A Porsche dealership had the engine out to replace the heads on my Cayenne and put it back together with 2 coil retaining bolts snapped off in the valve cover and gave it to me like that. Not sure if they broke off during disassembly or it was like that when they got it. In any event, I gave them a talking to and made them fix it. Reminded to them of course how much easier it would have been if they would have done it properly the first time with the valve covers off and the engine out.
I've had good success at removing really stuck or broken bolts by tig welding a machined dowel pin to the left over pieces of the bolt and using the welded on pin as a lever to remove the bolt once welded on. The intense heat from the tig welding though applied to the bolt was able to break the bolt loose. I did this on a set of 993 brake calipers where the allen bolt holding the steel slide for the pads would not come out.
Found something interesting while searching for the PN for the damn screws.. (it's 948-105-146-00 if anyone needs the #..)
Sounds very much like they had a problem - and there is a repair kit to save the valve cover.

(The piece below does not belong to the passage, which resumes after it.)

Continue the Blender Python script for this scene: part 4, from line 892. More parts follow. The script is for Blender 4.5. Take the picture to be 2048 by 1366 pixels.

Drill/tap thread-insert. Bet it's covered in a tech bulletin somewhere.
Thanks Don. I am sceptical though that my dealer will only charge me for the cost of replacing plugs even if they had the same issue. I'm guessing I would also be paying them to pull the valve covers and put in new screw inserts. Now that I have broken two, I really doubt that they would just charge me standard rate for changing plugs. I haven't had a lot of service work done so maybe I'm just a skeptical person. I would love to hear if people who deal with service dealers think otherwise.
If I know the dealer is going to charge me for extra work anyway, I'll take the valve covers off myself and take it to a machine shop. The worst case scenario that I see is botching the screw repair so badly that the valve cover is ruined. As everyone has said, i just need a fastening mechanism to lightly hold the coil down and decorative cover on. It's function is just not that critical, which is why this is so frustrating to me.
For now, I just let my wife drive it as is. I have the engine and tranny out of my spare car (911) in my garage so I don't have a 4th car to keep us going. That is until it warms up and i can start riding my bike again!
here's an idea. If the aluminum bolt is so tight in there, and you have a hole drilled in there already...just tap threads into the old bolt, and use a stud/nut combo to hold the whole mess together. There is basically no load on this assembly, so if the old bolt is truly that stuck, it shouldn't go anywhere, and with the stud, it won't have to be removed again.